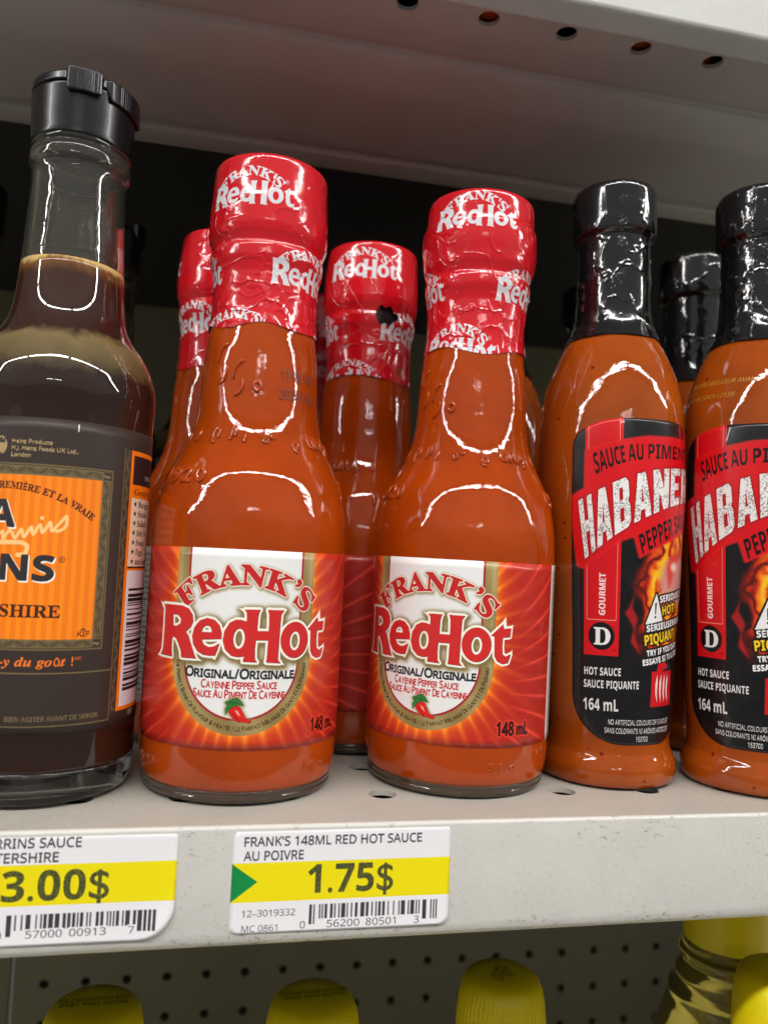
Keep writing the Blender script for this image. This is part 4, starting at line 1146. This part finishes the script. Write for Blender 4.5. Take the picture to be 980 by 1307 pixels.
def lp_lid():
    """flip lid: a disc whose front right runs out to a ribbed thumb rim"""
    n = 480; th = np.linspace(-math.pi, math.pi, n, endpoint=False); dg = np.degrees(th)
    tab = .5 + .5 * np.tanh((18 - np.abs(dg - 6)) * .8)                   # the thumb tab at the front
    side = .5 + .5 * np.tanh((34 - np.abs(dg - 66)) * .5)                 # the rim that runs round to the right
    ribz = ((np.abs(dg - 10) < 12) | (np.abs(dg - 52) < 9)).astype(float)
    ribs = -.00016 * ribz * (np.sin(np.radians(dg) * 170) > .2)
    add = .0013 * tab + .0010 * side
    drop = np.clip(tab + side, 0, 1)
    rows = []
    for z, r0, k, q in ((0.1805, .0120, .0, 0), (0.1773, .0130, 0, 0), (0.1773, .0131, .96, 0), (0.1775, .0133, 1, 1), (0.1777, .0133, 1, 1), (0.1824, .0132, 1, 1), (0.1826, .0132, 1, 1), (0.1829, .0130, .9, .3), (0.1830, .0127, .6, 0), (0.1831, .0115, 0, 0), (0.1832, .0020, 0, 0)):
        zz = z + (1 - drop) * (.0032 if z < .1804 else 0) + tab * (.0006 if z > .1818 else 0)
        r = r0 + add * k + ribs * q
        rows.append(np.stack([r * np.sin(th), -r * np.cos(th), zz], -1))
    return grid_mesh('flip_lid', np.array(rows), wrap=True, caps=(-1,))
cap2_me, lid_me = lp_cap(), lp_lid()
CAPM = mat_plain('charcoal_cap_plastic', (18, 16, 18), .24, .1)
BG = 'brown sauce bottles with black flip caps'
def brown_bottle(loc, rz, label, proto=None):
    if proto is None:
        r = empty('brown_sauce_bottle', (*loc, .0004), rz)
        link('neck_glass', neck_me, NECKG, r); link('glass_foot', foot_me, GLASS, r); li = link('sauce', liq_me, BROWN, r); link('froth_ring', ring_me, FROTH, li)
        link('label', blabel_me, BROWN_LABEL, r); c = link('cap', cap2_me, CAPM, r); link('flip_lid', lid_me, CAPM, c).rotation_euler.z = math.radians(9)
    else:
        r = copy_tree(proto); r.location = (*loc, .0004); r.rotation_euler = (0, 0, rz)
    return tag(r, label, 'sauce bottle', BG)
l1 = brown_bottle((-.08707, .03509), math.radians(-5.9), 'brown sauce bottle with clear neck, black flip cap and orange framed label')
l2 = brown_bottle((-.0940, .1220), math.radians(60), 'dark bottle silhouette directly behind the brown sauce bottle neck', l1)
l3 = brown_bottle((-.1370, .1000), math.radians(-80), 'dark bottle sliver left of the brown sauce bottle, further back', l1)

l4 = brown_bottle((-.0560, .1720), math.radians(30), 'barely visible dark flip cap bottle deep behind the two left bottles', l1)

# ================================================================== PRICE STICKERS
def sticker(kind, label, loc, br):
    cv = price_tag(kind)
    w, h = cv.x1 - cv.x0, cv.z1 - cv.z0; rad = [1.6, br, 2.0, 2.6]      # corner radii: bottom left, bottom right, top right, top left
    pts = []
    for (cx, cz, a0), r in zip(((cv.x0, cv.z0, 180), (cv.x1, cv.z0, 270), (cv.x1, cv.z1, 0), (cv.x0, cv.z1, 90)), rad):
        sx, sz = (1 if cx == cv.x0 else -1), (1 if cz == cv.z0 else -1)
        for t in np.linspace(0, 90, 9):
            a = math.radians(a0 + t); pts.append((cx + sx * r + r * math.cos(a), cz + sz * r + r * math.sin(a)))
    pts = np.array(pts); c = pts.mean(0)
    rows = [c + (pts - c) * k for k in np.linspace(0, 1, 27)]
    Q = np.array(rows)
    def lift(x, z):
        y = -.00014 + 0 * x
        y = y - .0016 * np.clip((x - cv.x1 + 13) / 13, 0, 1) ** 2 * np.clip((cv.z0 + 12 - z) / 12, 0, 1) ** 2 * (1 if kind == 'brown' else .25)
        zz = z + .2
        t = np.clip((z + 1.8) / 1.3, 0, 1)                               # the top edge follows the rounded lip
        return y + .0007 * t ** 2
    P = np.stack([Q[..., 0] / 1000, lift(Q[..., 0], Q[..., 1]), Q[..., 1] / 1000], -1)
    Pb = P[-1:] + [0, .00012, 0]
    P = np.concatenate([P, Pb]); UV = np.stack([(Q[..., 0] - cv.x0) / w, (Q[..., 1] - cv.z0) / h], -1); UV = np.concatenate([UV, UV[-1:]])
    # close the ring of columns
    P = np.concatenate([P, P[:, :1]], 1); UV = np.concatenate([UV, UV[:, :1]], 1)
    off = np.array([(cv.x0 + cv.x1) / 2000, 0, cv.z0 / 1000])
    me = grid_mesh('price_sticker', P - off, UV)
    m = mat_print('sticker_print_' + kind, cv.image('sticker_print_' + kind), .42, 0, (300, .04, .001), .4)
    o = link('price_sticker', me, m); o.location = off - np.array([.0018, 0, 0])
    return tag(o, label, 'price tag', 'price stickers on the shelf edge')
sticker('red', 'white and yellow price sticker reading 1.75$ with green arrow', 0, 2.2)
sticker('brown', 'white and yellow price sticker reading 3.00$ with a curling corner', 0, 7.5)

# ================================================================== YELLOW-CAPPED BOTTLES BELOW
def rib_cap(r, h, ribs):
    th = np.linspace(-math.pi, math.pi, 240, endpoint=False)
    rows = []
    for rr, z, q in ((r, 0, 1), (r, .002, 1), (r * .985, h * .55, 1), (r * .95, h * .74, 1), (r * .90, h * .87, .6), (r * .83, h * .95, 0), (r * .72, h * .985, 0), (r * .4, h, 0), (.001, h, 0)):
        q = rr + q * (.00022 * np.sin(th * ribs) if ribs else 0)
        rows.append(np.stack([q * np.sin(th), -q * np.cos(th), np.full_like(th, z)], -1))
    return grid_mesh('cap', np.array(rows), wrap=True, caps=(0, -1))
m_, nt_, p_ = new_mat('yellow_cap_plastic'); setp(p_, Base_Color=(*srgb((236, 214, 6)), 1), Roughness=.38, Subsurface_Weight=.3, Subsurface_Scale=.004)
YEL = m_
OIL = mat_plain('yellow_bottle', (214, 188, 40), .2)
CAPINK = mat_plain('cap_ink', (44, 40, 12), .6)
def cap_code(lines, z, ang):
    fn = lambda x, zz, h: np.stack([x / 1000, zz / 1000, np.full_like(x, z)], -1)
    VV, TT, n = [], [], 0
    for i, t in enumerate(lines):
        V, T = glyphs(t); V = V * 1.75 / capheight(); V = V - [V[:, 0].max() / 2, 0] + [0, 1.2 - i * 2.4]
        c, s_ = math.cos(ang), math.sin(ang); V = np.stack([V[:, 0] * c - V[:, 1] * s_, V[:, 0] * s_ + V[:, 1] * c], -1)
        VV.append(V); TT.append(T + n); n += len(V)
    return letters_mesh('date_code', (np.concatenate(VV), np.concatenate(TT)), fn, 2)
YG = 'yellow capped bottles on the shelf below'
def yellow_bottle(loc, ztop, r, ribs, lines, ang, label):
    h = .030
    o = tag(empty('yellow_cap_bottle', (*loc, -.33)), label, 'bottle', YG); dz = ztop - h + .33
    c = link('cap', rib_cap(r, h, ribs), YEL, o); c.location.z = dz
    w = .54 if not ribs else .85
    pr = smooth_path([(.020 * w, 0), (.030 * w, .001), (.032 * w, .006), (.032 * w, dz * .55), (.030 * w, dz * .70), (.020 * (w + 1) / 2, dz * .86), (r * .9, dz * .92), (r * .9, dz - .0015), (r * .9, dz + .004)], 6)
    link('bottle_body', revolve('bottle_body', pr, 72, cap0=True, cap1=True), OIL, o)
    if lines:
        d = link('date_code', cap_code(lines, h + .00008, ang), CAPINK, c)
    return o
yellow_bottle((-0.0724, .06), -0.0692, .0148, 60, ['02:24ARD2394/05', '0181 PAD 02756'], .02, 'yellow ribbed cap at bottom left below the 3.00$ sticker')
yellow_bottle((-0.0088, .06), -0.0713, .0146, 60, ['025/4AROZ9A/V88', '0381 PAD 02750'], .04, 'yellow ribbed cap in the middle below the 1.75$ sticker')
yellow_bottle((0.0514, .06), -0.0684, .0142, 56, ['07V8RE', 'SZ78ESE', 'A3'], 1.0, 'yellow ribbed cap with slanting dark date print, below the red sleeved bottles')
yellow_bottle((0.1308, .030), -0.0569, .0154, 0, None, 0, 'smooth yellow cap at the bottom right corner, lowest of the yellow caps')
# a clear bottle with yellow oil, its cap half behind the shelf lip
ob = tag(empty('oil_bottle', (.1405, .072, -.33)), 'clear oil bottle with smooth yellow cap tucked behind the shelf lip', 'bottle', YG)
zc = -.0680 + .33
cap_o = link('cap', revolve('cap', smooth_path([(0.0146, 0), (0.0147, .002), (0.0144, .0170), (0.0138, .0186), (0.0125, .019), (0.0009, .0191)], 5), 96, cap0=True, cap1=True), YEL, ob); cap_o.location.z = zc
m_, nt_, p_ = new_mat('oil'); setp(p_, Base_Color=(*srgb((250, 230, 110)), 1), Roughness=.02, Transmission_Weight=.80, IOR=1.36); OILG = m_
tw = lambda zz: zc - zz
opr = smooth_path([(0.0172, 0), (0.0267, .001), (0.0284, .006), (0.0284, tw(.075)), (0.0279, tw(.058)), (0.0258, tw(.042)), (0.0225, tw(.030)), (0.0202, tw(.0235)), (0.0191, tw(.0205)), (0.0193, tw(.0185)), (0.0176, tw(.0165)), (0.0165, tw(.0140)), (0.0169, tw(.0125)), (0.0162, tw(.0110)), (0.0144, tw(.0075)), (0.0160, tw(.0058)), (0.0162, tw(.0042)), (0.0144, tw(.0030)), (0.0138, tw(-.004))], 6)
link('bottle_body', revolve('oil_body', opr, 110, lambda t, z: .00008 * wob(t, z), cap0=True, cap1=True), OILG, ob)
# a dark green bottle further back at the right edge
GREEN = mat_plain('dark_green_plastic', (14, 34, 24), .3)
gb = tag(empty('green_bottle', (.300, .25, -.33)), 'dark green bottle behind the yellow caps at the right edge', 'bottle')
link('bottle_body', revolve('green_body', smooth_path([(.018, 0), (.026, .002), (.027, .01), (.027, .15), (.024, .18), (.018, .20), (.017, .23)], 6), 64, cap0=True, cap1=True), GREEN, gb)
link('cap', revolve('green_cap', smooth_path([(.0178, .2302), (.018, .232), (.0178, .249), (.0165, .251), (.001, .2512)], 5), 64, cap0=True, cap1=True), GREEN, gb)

====================

(Set task): Scan the listing above. Collect all lines with the word "image".

(Response):
Keep writing the Blender script for this image. This is part 4, starting at line 1146. This part finishes the script. Write for Blender 4.5. Take the picture to be 980 by 1307 pixels.
    m = mat_print('sticker_print_' + kind, cv.image('sticker_print_' + kind), .42, 0, (300, .04, .001), .4)